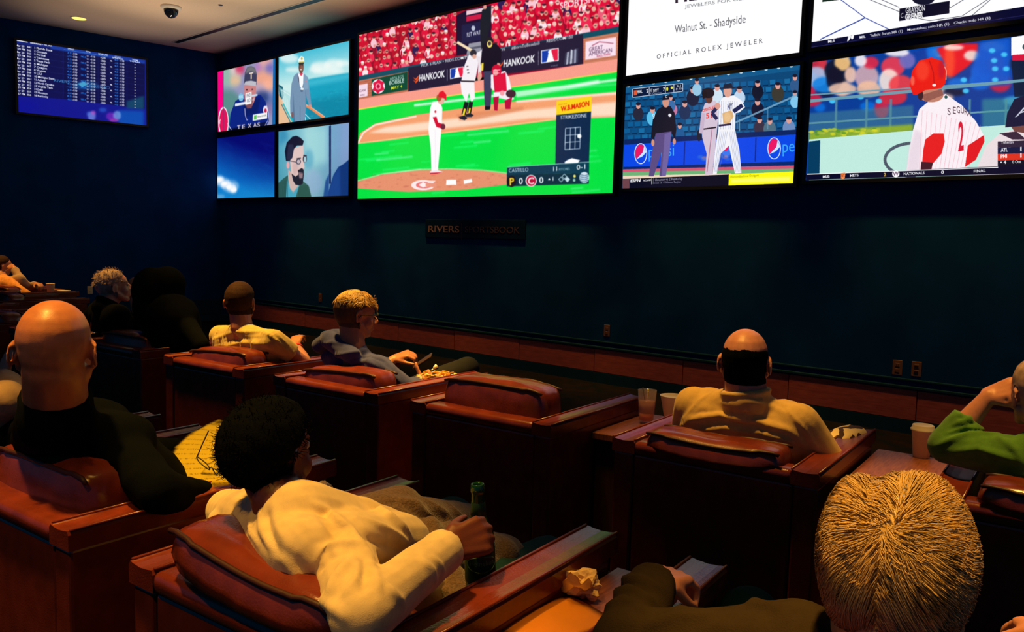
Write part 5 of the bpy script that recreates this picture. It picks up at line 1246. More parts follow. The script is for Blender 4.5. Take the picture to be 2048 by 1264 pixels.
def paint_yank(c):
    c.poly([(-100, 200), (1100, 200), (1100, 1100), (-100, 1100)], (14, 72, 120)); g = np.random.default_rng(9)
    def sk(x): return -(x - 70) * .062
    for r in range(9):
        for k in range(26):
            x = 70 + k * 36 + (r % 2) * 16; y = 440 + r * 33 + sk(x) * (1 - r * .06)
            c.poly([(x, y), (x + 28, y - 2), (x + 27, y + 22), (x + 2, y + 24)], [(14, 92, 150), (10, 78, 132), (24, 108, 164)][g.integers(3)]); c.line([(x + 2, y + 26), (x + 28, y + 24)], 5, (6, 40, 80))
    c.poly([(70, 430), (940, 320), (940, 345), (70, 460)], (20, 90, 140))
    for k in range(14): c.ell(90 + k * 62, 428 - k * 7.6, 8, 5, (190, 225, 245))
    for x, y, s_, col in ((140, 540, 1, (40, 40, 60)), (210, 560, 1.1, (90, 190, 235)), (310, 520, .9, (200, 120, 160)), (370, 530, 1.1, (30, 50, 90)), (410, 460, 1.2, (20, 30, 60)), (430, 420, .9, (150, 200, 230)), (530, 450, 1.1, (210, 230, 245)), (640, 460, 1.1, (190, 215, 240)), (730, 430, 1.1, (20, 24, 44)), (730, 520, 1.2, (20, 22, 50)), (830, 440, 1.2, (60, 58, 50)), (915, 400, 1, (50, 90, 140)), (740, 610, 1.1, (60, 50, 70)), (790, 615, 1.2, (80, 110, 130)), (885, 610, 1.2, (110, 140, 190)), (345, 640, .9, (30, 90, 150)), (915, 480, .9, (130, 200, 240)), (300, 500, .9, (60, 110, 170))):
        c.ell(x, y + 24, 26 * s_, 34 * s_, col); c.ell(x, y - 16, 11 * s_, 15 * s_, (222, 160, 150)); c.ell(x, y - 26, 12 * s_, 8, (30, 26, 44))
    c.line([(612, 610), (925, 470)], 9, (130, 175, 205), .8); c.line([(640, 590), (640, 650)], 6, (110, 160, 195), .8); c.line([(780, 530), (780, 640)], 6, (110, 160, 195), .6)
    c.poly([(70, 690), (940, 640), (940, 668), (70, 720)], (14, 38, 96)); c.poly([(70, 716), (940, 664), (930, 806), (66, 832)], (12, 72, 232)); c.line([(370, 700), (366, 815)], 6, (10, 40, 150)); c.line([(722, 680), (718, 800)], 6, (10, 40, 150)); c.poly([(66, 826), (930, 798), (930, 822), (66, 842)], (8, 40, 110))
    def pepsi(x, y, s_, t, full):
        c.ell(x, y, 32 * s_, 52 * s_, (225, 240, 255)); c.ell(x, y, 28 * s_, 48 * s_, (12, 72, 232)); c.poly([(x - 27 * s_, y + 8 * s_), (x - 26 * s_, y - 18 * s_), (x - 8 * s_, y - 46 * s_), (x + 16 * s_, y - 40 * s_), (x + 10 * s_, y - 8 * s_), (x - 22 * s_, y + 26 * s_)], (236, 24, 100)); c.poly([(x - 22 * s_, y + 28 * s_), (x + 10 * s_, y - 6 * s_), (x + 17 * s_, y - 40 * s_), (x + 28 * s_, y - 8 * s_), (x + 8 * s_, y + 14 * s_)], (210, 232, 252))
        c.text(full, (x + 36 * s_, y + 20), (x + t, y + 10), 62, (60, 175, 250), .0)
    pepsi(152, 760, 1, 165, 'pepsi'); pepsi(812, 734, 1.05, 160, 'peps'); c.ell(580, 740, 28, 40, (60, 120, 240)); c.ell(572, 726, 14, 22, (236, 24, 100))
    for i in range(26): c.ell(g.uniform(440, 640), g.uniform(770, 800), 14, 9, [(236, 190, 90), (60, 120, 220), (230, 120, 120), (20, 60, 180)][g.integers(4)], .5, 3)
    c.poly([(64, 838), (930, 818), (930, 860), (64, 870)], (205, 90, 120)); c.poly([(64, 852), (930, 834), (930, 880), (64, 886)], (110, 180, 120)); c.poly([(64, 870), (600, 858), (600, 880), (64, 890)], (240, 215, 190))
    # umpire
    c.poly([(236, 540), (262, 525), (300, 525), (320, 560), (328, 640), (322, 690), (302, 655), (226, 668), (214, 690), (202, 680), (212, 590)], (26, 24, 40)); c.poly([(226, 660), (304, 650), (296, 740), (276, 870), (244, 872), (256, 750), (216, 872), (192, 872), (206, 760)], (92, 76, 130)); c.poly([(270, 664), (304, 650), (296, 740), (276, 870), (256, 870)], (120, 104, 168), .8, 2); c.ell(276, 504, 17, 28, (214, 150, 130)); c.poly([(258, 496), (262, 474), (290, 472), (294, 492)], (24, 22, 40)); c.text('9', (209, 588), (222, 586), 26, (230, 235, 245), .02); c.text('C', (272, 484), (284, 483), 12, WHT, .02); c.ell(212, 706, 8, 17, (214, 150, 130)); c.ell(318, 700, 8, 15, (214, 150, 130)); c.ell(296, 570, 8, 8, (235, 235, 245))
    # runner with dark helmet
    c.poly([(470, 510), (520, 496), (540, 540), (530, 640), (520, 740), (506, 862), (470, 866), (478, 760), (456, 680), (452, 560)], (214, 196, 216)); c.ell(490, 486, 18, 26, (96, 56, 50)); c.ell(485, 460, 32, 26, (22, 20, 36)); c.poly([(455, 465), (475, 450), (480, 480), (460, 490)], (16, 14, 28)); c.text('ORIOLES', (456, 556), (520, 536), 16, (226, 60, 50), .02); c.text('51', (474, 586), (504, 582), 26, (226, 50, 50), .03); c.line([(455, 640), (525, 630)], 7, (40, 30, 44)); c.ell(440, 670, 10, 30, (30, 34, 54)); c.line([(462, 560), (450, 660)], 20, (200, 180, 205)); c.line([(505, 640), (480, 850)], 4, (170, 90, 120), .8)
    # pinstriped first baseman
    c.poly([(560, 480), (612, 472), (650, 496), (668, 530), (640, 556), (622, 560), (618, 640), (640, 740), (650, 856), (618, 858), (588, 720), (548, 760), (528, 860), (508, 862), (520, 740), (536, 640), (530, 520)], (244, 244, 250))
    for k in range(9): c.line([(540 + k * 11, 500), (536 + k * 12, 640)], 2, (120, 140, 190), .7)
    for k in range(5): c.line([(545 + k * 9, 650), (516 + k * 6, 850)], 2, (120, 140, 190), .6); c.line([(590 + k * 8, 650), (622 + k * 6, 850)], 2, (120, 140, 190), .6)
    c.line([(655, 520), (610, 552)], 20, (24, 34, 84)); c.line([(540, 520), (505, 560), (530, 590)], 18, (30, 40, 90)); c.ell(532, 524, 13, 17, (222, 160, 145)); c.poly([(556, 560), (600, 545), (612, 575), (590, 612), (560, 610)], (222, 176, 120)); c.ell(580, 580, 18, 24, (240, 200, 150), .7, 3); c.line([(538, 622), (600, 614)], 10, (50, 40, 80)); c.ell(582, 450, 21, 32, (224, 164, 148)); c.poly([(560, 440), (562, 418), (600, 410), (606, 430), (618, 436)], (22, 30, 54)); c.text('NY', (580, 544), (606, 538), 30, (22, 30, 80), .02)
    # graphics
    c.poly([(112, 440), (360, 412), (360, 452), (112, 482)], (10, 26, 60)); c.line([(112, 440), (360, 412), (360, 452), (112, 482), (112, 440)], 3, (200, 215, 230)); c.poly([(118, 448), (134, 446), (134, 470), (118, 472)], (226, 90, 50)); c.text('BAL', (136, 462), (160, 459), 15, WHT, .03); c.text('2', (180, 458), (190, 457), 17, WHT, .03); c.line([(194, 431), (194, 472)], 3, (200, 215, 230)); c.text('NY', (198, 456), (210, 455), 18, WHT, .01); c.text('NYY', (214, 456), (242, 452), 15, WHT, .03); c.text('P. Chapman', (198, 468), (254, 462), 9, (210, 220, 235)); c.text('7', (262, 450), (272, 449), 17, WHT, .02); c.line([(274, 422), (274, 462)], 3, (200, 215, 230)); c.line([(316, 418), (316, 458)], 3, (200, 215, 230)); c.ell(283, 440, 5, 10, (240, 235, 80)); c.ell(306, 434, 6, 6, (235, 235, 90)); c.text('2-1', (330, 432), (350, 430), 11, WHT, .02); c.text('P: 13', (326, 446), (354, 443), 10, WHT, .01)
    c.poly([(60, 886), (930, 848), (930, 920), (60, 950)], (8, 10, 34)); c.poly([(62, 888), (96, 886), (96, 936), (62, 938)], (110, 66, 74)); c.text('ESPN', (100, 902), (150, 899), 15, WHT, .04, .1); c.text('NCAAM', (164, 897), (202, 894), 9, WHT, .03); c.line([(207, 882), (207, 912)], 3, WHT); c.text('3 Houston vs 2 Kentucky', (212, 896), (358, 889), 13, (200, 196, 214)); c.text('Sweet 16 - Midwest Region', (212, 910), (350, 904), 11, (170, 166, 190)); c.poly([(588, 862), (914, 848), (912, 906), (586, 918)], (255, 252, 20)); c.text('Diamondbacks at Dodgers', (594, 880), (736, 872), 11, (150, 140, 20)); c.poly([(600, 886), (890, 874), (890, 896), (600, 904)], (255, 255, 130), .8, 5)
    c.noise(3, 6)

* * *

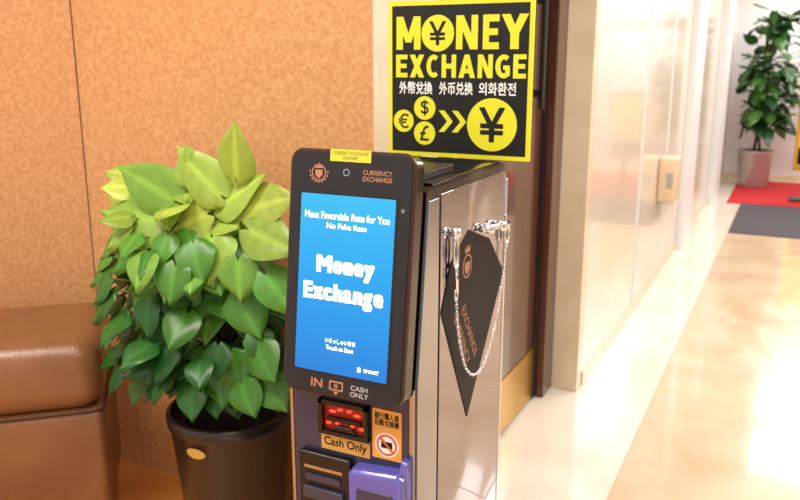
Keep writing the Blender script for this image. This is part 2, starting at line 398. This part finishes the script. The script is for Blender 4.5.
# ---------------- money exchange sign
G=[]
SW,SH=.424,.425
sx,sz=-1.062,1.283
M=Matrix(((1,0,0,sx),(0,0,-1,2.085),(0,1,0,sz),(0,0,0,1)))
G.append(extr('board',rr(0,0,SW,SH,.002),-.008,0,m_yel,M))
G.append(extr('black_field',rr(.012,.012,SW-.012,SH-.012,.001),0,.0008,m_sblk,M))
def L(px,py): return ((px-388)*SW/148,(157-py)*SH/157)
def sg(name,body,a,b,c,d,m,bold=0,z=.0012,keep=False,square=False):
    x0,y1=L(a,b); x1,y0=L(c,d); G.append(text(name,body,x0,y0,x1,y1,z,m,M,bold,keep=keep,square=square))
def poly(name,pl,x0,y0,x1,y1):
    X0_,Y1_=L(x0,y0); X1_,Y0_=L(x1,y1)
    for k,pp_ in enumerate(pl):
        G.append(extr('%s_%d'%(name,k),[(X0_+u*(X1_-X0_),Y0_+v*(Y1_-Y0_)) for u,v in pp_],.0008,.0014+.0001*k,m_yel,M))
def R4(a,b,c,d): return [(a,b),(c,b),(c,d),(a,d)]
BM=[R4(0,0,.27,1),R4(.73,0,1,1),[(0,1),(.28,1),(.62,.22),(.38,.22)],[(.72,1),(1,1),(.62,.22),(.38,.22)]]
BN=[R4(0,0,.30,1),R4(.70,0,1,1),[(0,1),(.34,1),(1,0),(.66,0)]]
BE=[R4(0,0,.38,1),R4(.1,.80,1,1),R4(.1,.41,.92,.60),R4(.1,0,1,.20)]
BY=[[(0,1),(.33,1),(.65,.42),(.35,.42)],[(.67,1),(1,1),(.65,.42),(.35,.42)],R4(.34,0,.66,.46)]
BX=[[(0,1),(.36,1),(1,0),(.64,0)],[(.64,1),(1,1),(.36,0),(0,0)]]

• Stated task
Note how many lines in the material hold the word "script", and give that number with nothing added.

• Answer to this task
2